Les milieux économiques et la droite avaient estimé qu’une telle mesure porterait un coup important à la compétitivité de l’économie. L’ampleur du refus montre que ce message a été reçu cinq sur cinq par la population.
Le score est également sans appel pour l’initiative sur l’épargne-logement. Ce projet, qui demandait des allègements fiscaux sur les sommes épargnées en vue de l’achat d’un logement ou de transformations écologiques, a été refusé par 55,8% des votants et une majorité des cantons.
Le débat n’est cependant pas terminé. Une seconde initiative allant dans le même sens est encore pendante. Elle devrait être soumise au peuple en juin prochain.
Pas de prix unique du livre
La Suisse ne connaîtra pas un prix unique du livre. Le peuple a clairement refusé la loi dans ce sens par 56,1% des voix. Le résultat laisse apparaître un fossé linguistique. Le prix unique a été refusé par tous les cantons de langue allemande et italienne. En revanche, tous les cantons francophones l’ont accepté.

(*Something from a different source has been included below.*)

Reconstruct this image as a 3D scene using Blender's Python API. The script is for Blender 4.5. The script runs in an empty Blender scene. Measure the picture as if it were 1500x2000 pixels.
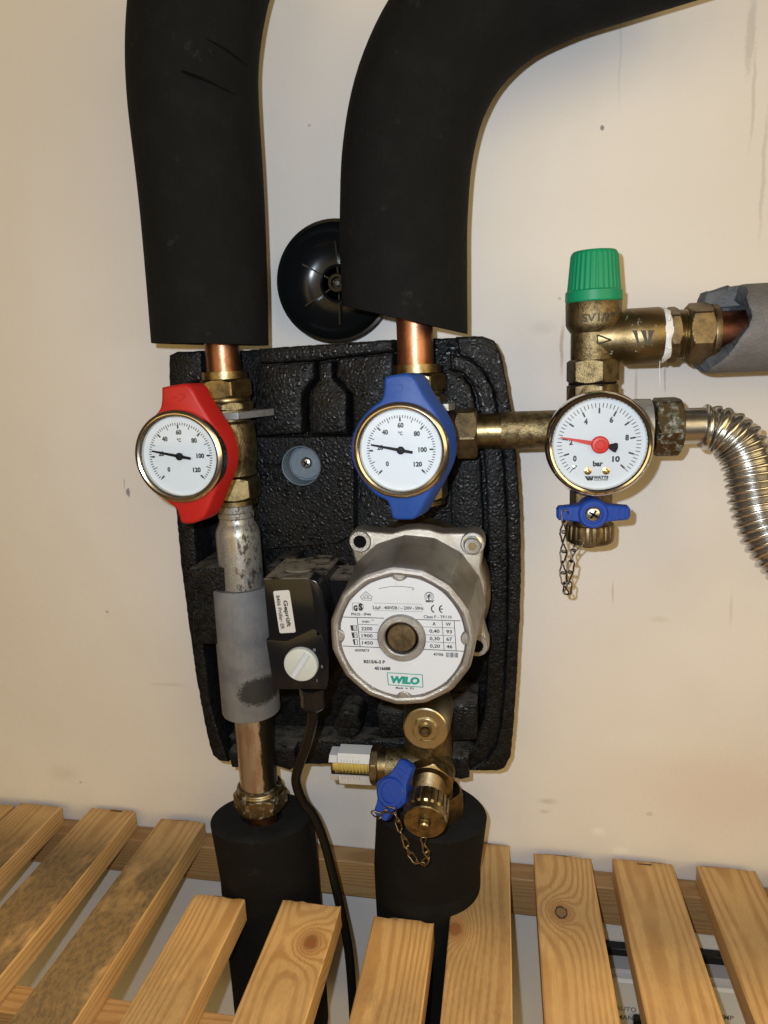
import bpy, bmesh, math, random
import numpy as np
from mathutils import Vector, Matrix

random.seed(7)
S = bpy.context.scene
C = S.collection
PI = math.pi

# ------------------------------------------------------------------ camera
FPX, DCAM = 1400.0, 0.53            # focal length in pixels of a 1500 px wide frame; metres from the wall


def _axes():
    y = np.array([235., 295., -1400.]); y /= np.linalg.norm(y)
    z = np.array([-300., 6883., 1400.]); z -= y * z.dot(y); z /= np.linalg.norm(z)
    x = np.cross(y, z)
    return np.stack([x, y, z], 1)


RC = _axes()                        # world -> camera
cam_d = bpy.data.cameras.new('camera'); cam = bpy.data.objects.new('camera', cam_d); C.objects.link(cam)
mw = Matrix(RC.T.tolist()).to_4x4(); mw.translation = Vector((0, -DCAM, 0)); cam.matrix_world = mw
cam_d.sensor_fit = 'HORIZONTAL'; cam_d.sensor_width = 36; cam_d.lens = 36 * FPX / 1500
cam_d.clip_start = 0.01; cam_d.clip_end = 30
S.camera = cam


def A(px, py, Y):
    """point (mm; X right, Y out of the wall, Z up) seen at a photograph pixel, Y mm in front of the wall"""
    d = RC.T @ np.array([(px - 750) / FPX, -(py - 1000) / FPX, -1.])
    t = (DCAM - Y / 1000.) / d[1]
    return np.array([t * d[0] * 1000, Y, t * d[2] * 1000])


# ------------------------------------------------------------------ world, lamps, exposure
w = bpy.data.worlds.new('World'); S.world = w; w.use_nodes = True
w.node_tree.nodes['Background'].inputs[0].default_value = (1.0, 0.62, 0.32, 1)
w.node_tree.nodes['Background'].inputs[1].default_value = 0.06
S.view_settings.view_transform = 'Standard'; S.view_settings.look = 'None'
S.view_settings.exposure = 0; S.view_settings.gamma = 1


def lamp(name, kind, loc, energy, col, target=None, **kw):
    d = bpy.data.lights.new(name, kind); d.energy = energy; d.color = col
    for k, v in kw.items(): setattr(d, k, v)
    o = bpy.data.objects.new(name, d); C.objects.link(o); o.location = loc
    if target is not None:
        o.rotation_euler = (Vector(target) - Vector(loc)).to_track_quat('-Z', 'Y').to_euler()
    return o


fl = Vector((0, -DCAM, 0)) + mw.to_3x3() @ Vector((-0.021, 0.019, 0.0))
lamp('phone_flash', 'POINT', fl, 8.1, (0.76, 0.87, 1.0), shadow_soft_size=0.0035)
lamp('room_lamp', 'AREA', (-0.75, -2.2, 0.40), 16, (1.0, 0.69, 0.23), (0, 0, -0.1), shape='RECTANGLE', size=2.4, size_y=1.3)
lamp('room_lamp', 'AREA', (1.4, -1.6, 0.40), 22, (1.0, 0.75, 0.36), (0.1, 0, -0.1), shape='RECTANGLE', size=1.8, size_y=1.3)
lamp('ceiling_spot', 'SPOT', (0.80, -1.10, 2.00), 175, (1.0, 0.68, 0.28), (0.15, -2.60, -0.39),
     spot_size=2 * math.radians(53.2), spot_blend=0.02, shadow_soft_size=0.03)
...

Pas de différence par contre pour le décret sur les jeux de hasard qui a été plébiscité dans l’ensemble du pays: 87% des voix et unanimité des cantons. Il est vrai que ce projet, qui se contente de fixer dans la Constitution la répartition des compétences déjà existantes entre cantons et Confédération, n’était contesté par personne, si ce n’est par le petit Parti évangélique suisse.
Résidences secondaires: initiative populaire qui demande que la part des résidences secondaires ne soit pas supérieure à 20% du parc immobilier d’une commune.
Epargne-logement: initiative populaire qui demande que l’argent épargné en vue de l’achat d’un domicile ou de rénovations écologiques bénéficie d’allègements fiscaux.
6 semaines de vacances: initiative populaire qui demande que le minimum légal des vacances en Suisse soit fixé à 6 semaines par an au lieu de 4 actuellement.
Jeux de hasard: décret fédéral qui fixe dans la Constitution la répartition des compétences entre cantons et Confédération en matière de jeux de hasard (casinos, loteries, paris sportifs).
Prix du livre: loi fédérale qui instaure un prix fixe pour les livres.